SUPPLIED RECORDS
────────────────────
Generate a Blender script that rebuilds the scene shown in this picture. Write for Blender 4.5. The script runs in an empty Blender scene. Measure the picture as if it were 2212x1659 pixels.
────────────────────
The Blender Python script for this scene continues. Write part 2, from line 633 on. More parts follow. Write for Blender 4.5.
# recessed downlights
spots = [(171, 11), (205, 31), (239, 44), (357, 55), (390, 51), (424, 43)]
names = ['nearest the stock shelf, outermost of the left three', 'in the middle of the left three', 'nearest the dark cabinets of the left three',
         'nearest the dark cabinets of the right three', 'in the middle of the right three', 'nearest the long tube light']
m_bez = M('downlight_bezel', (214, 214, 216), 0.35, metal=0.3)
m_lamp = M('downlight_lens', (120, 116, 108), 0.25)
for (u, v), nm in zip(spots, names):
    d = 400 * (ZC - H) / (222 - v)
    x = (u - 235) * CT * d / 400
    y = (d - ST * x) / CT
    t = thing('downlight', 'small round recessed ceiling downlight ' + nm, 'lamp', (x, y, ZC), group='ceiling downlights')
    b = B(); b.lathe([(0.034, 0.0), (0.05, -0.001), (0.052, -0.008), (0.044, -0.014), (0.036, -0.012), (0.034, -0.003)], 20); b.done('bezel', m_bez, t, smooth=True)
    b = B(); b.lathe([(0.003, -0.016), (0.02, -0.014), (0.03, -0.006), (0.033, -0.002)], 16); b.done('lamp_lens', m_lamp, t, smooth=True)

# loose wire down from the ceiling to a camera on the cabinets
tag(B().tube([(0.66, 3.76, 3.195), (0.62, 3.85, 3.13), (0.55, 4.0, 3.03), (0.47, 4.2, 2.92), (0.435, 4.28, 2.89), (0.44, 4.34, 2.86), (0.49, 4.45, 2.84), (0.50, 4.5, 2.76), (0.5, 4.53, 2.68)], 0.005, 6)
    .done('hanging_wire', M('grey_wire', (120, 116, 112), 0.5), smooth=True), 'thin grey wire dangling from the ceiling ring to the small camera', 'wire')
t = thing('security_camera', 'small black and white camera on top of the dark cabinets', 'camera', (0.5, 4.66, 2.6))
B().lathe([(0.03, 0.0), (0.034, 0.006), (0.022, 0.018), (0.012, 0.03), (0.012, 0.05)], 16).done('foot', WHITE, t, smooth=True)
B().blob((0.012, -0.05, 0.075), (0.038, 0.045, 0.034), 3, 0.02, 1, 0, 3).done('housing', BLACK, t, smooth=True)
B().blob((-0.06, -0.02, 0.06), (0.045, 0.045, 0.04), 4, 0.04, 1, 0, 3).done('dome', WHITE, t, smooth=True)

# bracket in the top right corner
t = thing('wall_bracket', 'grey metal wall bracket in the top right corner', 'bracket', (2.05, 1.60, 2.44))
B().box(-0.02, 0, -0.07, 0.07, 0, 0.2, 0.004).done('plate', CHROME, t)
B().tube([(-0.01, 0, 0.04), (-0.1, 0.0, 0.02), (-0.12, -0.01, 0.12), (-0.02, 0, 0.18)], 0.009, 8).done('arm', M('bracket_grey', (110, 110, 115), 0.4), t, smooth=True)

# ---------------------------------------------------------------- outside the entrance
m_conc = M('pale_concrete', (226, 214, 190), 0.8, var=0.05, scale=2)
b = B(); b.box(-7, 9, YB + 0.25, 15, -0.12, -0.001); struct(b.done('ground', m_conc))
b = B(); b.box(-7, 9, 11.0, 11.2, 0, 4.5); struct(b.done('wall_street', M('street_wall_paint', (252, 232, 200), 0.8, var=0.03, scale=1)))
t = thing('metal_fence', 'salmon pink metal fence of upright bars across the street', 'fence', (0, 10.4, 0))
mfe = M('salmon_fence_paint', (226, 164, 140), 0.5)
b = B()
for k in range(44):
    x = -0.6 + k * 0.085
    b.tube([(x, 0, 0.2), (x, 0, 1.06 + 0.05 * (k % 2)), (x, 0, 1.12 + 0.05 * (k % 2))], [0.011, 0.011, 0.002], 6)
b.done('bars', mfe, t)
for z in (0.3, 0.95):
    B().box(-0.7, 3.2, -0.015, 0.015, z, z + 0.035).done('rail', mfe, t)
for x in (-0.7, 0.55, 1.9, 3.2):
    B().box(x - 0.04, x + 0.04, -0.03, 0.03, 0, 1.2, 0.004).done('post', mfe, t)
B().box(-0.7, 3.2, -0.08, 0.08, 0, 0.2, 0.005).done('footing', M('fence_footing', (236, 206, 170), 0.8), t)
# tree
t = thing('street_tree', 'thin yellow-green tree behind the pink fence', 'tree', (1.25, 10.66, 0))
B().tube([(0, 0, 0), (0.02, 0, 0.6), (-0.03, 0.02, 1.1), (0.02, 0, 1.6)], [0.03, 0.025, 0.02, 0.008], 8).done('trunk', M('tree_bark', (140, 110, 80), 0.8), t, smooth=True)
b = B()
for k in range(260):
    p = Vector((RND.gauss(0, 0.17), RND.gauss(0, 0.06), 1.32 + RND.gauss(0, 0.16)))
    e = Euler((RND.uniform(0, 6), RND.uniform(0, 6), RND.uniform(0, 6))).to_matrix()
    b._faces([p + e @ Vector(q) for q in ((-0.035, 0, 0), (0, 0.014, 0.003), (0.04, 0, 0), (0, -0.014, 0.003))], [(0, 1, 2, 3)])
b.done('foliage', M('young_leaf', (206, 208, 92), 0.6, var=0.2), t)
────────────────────
THE TASK
Retype, exactly and in full, the lines above from the one containing "The Blender Python" through the one containing "m_lamp, t, smooth=True)".

WORKED ANSWER
The Blender Python script for this scene continues. Write part 2, from line 633 on. More parts follow. Write for Blender 4.5.
# recessed downlights
spots = [(171, 11), (205, 31), (239, 44), (357, 55), (390, 51), (424, 43)]
names = ['nearest the stock shelf, outermost of the left three', 'in the middle of the left three', 'nearest the dark cabinets of the left three',
         'nearest the dark cabinets of the right three', 'in the middle of the right three', 'nearest the long tube light']
m_bez = M('downlight_bezel', (214, 214, 216), 0.35, metal=0.3)
m_lamp = M('downlight_lens', (120, 116, 108), 0.25)
for (u, v), nm in zip(spots, names):
    d = 400 * (ZC - H) / (222 - v)
    x = (u - 235) * CT * d / 400
    y = (d - ST * x) / CT
    t = thing('downlight', 'small round recessed ceiling downlight ' + nm, 'lamp', (x, y, ZC), group='ceiling downlights')
    b = B(); b.lathe([(0.034, 0.0), (0.05, -0.001), (0.052, -0.008), (0.044, -0.014), (0.036, -0.012), (0.034, -0.003)], 20); b.done('bezel', m_bez, t, smooth=True)
    b = B(); b.lathe([(0.003, -0.016), (0.02, -0.014), (0.03, -0.006), (0.033, -0.002)], 16); b.done('lamp_lens', m_lamp, t, smooth=True)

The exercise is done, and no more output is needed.